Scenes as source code

────────────────

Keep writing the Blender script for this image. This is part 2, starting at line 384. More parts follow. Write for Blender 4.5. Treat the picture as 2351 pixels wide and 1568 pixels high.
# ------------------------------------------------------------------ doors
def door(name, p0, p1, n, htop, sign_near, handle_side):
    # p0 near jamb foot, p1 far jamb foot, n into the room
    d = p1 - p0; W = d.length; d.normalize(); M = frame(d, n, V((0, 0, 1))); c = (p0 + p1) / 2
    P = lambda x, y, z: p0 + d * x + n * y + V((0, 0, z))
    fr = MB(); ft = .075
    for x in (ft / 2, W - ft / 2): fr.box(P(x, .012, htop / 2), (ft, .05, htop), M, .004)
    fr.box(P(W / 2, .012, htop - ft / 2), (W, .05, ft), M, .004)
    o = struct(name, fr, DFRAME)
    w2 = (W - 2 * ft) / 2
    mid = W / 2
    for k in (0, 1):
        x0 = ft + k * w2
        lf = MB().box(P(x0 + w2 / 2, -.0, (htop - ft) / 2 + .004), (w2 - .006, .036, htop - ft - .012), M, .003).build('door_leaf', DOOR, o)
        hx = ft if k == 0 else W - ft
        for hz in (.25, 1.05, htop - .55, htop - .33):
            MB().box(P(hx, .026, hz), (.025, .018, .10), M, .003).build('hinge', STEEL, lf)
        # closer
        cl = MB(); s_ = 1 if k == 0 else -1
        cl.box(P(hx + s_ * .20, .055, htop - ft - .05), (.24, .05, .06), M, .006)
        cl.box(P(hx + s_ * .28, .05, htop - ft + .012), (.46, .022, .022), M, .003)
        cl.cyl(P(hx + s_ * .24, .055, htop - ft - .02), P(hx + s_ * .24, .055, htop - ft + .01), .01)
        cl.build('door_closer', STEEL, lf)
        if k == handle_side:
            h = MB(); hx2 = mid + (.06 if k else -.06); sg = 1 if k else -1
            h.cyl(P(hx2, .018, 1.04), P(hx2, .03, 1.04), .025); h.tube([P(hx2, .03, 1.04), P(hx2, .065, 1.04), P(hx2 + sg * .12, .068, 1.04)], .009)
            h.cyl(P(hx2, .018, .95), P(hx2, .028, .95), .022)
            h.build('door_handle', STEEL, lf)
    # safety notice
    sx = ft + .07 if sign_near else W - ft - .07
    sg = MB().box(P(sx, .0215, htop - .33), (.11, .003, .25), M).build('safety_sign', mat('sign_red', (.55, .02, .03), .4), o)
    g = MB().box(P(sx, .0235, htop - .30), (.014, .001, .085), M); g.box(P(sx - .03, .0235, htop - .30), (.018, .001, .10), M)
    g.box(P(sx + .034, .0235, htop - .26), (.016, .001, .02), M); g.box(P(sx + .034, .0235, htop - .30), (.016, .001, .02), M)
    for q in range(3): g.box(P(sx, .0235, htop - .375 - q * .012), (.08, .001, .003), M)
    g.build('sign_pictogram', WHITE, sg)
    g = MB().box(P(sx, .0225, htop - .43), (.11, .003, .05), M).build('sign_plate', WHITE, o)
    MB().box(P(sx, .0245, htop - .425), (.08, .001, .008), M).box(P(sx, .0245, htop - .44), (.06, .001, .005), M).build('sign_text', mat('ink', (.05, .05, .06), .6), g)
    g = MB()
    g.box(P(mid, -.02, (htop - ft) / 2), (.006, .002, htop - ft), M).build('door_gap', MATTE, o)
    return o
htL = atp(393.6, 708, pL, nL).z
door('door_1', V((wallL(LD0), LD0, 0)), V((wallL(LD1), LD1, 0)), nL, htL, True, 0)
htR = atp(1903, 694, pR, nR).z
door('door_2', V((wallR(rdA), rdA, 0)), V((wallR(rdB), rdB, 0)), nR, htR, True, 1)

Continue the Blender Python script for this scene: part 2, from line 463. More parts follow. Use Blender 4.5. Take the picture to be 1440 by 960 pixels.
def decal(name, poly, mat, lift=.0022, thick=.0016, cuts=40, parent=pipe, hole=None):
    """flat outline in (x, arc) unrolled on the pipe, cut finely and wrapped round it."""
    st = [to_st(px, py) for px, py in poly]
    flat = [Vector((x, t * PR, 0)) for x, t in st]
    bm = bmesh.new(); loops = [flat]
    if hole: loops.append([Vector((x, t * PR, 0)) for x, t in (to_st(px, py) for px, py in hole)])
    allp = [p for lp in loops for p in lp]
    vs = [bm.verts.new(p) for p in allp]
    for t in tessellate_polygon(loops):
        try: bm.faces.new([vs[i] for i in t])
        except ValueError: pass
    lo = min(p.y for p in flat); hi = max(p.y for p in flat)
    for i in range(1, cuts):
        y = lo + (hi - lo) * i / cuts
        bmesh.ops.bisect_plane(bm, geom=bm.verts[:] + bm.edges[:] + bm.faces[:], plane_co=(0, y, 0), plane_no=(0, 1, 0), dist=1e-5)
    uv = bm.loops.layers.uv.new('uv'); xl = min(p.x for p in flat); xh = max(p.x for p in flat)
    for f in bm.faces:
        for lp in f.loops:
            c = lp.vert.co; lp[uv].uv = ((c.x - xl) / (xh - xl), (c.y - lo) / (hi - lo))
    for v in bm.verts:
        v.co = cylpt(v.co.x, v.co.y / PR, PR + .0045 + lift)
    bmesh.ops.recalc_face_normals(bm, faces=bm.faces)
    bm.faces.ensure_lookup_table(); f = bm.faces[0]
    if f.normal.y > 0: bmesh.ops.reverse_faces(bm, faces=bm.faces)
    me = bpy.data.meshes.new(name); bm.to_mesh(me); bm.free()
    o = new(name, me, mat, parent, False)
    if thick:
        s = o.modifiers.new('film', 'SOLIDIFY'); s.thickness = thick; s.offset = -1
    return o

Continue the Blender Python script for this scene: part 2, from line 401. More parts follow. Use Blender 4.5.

────────────────

Given task. Show all lines from the data above in which the word "parts" appears.

Task response.
Keep writing the Blender script for this image. This is part 2, starting at line 384. More parts follow. Write for Blender 4.5. Treat the picture as 2351 pixels wide and 1568 pixels high.
Continue the Blender Python script for this scene: part 2, from line 463. More parts follow. Use Blender 4.5. Take the picture to be 1440 by 960 pixels.
Continue the Blender Python script for this scene: part 2, from line 401. More parts follow. Use Blender 4.5.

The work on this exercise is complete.